Why Cloud Governance should be Considered Early and Often

By Adam Starling

The question of when to really start considering cloud governance has come up many times in my engagements with companies, and my answer is always “early and often.”  Those of you reading have most likely pitched the move to cloud to your company or are the recipient of such a pitch, and in either case at least some of the rationale has been to save money in the form of resources or time.  The data is there to back it up, but it doesn’t come without the need to closely monitor such an approach in order to maximize the monetary potential therein.

As any former or current software engineer can attest, making critical architectural decisions well past the design phase in a development cycle can result in a hefty toll in effort (and as a result cost). By the same token, making crucial decisions about naming conventions and tagging or labeling rules to ensure traceability as well as provisioning approaches too far into the cloud journey can result in similar setbacks.  This means that many of the savings you sought in the cloud are never realized.

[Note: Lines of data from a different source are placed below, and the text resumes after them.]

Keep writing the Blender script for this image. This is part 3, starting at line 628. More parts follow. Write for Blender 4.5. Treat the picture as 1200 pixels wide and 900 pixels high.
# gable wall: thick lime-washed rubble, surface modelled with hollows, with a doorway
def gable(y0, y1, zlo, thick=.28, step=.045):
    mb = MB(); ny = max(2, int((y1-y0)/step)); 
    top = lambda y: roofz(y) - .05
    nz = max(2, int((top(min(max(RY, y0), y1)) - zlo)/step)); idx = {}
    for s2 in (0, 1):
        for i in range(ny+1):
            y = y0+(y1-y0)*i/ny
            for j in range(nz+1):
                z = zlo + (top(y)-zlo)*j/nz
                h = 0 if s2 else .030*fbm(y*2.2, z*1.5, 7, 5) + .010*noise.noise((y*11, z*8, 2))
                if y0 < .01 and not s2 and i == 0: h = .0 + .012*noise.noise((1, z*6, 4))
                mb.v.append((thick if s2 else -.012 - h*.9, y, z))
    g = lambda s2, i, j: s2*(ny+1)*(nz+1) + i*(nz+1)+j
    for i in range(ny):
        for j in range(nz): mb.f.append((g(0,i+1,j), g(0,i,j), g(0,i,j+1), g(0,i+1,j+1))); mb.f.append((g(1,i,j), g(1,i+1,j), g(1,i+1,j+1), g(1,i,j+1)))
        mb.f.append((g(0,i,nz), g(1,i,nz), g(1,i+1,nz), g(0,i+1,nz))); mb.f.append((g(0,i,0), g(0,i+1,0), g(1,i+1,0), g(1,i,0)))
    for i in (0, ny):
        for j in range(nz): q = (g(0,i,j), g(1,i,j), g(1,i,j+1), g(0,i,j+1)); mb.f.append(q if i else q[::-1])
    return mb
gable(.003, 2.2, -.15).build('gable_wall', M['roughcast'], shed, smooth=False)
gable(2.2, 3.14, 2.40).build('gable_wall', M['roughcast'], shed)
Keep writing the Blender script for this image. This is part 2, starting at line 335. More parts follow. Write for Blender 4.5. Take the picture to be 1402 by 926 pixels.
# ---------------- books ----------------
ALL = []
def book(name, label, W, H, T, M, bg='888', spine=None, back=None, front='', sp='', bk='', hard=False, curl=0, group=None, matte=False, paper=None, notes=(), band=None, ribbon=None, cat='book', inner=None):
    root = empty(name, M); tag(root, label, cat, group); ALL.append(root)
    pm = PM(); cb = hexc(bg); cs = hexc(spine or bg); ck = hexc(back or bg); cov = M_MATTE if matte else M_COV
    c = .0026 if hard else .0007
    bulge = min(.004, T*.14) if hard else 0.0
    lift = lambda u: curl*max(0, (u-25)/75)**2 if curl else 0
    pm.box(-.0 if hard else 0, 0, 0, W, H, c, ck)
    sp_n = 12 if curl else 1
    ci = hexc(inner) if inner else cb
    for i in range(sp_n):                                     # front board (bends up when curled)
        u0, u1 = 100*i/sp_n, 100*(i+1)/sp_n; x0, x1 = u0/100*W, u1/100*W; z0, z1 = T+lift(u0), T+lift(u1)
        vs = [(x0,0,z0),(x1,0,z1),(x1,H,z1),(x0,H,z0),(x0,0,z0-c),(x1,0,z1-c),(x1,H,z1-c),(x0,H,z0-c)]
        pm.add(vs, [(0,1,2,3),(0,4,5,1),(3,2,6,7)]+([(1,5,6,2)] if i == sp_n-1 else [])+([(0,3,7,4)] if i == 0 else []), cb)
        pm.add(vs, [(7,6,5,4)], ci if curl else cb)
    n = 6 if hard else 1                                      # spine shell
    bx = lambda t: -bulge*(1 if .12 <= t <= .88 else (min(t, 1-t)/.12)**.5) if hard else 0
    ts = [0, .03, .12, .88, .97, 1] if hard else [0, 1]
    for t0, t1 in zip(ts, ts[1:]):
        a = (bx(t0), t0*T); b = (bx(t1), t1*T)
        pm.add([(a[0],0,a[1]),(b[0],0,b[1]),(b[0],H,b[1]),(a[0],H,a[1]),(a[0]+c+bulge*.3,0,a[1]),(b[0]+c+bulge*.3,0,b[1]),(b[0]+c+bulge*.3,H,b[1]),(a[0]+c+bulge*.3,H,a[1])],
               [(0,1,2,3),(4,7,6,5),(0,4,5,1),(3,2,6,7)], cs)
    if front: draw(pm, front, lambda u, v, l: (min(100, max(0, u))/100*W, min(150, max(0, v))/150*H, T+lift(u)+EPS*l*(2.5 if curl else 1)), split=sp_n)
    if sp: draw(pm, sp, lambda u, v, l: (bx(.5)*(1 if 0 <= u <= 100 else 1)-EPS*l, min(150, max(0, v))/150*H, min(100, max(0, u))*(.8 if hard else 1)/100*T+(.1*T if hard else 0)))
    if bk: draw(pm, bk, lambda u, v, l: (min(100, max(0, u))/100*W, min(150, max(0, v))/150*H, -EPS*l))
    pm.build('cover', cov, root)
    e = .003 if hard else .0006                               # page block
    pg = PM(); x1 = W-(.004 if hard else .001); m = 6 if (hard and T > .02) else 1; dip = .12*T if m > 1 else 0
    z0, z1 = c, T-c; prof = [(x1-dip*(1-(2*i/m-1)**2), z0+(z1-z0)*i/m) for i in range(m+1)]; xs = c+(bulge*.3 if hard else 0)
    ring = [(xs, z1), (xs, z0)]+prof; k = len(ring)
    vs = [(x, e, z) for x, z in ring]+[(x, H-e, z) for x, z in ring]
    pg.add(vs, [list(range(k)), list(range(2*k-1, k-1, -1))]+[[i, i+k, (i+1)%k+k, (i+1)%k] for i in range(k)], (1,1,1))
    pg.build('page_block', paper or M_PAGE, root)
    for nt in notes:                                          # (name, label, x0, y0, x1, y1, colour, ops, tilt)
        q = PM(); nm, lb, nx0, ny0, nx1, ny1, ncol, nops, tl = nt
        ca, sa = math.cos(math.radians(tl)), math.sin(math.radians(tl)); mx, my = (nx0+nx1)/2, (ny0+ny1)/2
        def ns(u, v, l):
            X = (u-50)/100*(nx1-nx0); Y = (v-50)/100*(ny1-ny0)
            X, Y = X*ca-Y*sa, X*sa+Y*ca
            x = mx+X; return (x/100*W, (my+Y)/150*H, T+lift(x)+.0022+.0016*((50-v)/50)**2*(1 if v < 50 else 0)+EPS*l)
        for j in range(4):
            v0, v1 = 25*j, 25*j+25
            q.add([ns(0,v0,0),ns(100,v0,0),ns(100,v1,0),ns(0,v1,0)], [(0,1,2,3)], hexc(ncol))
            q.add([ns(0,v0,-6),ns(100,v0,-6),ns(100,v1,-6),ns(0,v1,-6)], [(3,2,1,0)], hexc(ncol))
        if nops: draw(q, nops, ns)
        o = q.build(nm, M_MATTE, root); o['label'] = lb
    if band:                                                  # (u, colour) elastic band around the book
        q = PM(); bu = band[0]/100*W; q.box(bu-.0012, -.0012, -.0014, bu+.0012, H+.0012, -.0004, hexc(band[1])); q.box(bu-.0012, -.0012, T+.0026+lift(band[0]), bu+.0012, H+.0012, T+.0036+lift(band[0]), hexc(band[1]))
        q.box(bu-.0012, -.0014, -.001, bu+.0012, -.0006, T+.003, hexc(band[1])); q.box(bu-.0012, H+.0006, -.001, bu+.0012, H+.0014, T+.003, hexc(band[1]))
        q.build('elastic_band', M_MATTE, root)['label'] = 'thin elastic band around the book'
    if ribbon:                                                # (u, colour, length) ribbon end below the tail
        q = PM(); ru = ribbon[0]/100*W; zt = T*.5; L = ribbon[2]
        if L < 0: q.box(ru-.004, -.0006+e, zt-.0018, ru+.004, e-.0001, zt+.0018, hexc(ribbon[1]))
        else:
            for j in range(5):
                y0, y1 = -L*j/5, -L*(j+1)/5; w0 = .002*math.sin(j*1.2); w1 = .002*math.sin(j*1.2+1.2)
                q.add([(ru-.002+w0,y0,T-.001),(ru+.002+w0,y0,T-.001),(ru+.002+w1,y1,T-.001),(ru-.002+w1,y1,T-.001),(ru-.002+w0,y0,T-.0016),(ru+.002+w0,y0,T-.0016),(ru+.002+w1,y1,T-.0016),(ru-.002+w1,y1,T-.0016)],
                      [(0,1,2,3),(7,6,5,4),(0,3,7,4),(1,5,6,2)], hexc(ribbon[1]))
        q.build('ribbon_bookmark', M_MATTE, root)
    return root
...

Recently, I worked with a company that had committed to incorporating public cloud but hadn’t considered the ramifications of a lack of governance.  The result was a plethora of separate pay-as-you-go accounts commissioning VMs, making it difficult to trace the usage and spend back to the proper divisions and departments within the company.  Simply having the company card to expense the account was all that was needed.  Additionally, there was a distinct lack of foresight when it came to taking advantage of cost savings opportunities such as Microsoft Enterprise Agreements or Amazon Reserved Instances.  Upon learning the error of their ways, they dedicated personnel to the monumental task of bringing all of these disparate accounts under one umbrella. And while they are making strides, all of the historical data that could have been very useful for forecasting future usage and spend will require a very laborious exercise to assimilate.

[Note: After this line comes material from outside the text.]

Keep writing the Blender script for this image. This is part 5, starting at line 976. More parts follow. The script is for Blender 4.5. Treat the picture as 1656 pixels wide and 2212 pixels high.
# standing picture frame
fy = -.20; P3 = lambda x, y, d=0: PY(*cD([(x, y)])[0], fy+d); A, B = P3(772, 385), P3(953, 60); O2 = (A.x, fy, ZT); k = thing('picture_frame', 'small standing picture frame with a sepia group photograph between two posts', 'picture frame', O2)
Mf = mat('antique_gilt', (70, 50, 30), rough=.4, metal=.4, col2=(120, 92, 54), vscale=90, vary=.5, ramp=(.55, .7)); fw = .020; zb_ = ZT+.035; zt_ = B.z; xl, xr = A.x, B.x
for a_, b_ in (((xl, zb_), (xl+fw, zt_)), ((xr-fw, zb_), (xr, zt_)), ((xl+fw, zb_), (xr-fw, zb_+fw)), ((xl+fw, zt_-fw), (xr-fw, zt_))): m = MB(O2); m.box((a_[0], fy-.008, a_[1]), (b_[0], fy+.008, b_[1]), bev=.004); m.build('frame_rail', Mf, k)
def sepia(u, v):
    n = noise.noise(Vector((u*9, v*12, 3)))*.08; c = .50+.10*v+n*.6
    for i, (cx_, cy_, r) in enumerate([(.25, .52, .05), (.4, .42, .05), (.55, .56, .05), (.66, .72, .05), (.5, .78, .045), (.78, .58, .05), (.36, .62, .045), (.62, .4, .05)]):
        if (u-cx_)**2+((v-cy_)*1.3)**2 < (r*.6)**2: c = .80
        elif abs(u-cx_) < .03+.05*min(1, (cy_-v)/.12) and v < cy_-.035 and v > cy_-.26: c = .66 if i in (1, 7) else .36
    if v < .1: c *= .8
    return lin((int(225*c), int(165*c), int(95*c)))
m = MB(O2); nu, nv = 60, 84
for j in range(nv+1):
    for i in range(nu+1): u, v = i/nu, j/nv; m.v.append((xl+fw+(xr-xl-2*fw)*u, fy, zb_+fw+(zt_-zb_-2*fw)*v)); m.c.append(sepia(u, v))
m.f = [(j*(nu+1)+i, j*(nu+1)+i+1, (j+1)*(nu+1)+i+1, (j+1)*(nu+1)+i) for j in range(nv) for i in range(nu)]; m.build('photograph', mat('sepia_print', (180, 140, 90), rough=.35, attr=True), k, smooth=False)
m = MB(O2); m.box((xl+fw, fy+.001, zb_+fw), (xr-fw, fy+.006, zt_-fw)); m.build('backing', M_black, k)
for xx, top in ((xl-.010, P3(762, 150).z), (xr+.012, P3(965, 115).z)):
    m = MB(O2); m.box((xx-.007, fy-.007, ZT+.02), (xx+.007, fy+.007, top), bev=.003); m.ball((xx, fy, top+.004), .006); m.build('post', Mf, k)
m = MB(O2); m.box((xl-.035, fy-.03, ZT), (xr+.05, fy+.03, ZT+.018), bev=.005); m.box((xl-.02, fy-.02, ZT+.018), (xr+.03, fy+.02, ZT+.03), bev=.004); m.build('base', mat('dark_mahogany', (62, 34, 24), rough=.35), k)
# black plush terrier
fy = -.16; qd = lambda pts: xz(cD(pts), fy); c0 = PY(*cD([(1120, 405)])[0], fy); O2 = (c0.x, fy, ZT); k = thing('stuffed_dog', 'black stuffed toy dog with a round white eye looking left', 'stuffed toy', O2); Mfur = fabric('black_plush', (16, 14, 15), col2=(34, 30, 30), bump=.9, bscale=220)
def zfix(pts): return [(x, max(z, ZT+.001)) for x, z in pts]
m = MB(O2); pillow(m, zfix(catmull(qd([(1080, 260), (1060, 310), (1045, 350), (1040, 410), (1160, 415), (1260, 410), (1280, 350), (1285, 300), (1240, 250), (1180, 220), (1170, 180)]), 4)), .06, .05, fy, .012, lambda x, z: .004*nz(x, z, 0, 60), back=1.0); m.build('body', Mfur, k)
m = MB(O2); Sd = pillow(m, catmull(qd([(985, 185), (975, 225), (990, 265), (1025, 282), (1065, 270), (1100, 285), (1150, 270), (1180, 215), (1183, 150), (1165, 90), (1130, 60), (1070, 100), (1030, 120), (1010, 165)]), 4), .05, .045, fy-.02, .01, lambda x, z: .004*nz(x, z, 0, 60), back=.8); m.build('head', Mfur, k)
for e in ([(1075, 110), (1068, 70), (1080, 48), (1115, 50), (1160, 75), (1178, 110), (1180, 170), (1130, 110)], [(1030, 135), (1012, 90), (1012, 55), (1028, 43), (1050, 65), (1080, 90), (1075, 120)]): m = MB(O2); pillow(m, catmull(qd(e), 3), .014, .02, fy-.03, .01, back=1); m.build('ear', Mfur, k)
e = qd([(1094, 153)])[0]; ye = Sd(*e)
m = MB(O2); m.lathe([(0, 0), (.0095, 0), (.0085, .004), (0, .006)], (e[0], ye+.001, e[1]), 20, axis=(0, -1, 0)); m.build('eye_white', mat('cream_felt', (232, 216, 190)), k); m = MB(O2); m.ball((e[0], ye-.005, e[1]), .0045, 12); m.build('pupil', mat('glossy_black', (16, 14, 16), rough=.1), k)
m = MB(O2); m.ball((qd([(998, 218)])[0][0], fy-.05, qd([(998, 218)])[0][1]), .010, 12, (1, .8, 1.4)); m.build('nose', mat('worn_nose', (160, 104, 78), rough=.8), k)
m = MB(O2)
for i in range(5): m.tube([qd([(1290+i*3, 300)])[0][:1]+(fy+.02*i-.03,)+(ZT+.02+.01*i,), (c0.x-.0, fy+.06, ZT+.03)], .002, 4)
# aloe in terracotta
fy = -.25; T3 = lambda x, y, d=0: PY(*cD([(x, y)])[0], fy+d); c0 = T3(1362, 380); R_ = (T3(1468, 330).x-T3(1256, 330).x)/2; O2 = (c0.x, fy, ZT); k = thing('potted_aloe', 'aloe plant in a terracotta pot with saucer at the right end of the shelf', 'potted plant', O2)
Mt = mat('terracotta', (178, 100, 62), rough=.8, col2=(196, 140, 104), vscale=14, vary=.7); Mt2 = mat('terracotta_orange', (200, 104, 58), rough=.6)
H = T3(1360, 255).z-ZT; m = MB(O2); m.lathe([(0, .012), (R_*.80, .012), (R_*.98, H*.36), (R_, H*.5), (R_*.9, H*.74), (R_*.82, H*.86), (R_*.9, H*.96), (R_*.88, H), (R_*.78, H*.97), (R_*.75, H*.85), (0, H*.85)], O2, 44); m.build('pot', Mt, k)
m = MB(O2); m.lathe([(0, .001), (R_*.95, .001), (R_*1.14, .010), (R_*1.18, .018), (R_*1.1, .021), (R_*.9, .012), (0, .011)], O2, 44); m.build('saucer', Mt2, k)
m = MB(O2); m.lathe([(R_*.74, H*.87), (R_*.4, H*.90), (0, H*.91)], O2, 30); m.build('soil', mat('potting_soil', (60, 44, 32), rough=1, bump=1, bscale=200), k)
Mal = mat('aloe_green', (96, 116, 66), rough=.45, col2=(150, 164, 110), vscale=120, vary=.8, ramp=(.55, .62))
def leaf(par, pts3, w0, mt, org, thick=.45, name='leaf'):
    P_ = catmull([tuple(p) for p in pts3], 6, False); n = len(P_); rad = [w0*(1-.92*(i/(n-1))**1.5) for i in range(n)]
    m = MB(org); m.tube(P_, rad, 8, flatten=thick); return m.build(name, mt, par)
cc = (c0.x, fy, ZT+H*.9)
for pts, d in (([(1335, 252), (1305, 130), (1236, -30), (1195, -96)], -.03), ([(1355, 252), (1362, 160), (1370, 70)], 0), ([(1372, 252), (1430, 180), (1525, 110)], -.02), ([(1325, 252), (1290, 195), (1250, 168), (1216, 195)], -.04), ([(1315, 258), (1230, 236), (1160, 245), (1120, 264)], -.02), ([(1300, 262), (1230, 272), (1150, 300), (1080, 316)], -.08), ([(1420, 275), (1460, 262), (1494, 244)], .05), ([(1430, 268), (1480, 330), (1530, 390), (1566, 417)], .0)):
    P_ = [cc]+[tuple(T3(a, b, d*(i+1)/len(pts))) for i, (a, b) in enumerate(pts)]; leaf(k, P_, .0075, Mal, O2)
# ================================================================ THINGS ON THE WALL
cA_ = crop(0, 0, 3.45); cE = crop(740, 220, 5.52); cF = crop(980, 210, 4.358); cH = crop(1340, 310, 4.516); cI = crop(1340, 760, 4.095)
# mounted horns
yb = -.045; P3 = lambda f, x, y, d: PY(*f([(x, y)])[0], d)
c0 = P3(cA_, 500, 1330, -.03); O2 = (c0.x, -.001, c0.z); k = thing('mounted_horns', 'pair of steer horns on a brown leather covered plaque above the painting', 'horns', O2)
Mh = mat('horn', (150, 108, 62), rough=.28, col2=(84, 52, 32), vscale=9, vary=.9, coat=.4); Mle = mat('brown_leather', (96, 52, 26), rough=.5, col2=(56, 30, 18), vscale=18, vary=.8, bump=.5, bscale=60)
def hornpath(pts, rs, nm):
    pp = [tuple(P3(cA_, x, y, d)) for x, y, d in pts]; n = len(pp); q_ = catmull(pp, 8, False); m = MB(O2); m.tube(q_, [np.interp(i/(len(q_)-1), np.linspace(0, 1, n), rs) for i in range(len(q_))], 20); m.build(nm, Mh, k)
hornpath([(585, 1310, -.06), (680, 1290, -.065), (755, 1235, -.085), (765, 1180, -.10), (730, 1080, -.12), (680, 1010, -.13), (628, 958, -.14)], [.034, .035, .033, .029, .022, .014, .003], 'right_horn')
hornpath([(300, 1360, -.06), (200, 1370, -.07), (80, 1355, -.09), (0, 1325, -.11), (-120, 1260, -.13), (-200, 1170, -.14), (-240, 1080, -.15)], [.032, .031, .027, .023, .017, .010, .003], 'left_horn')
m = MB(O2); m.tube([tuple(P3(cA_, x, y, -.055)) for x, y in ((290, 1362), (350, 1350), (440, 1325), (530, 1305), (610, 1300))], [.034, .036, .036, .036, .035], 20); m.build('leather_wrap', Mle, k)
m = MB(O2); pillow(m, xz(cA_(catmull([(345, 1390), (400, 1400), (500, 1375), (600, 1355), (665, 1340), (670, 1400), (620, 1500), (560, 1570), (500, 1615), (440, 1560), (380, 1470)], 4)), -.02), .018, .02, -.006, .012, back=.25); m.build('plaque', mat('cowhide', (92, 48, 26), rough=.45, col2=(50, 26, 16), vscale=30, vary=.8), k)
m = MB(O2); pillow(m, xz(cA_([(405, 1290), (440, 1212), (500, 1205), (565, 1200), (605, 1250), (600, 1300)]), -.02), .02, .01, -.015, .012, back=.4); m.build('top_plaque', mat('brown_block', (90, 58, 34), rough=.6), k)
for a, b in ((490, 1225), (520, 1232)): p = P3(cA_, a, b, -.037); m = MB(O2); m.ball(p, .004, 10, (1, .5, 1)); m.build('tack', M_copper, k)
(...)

When considering your approach to private, public, or hybrid cloud, you need to ensure that your cloud usage can be thoroughly analyzed at a regular cadence, not only for the purposes of tying it back to business units within the company, but also for planning and budgeting.  This is especially true of private clouds where companies host their own data centers.

A few years back, I was engaged with a software company that was assessing their need to purchase more hardware to support their private cloud.  Various development teams were clamoring for additional resources as their provisioning needs outweighed the capacity available to them, but the individual I was working with wasn’t so sure about that.  After ingesting their cloud usage, which included data such as who provisioned what and to which team he or she belonged to at the time, we were able to identify a disproportionate number of underutilized (and basically abandoned) VMs and the individuals and groups responsible for them.  In the end, it was the loudest amongst those requesting the additional hardware that were the worst offenders when not properly decommissioning unnecessary VMs. In one specific case, there were two QA accounts auto-provisioning hundreds of VMs for testing purposes over a period of months to only use for a matter of days before unceremoniously abandoning them.

All this said, constant vigilance need not come at the cost of a manual, cumbersome process.  The nature of what needs to be done is very conducive to automation, and companies shouldn’t dedicate their tech-savvy employees to the menial task of munging spreadsheets.  It all starts with a well-conceived plan for how to tie cloud usage and spend back to the business and deliver it in a timely, relevant way.  That’s manna to business leaders seeking competitive advantages and economic value in today’s world of cloud.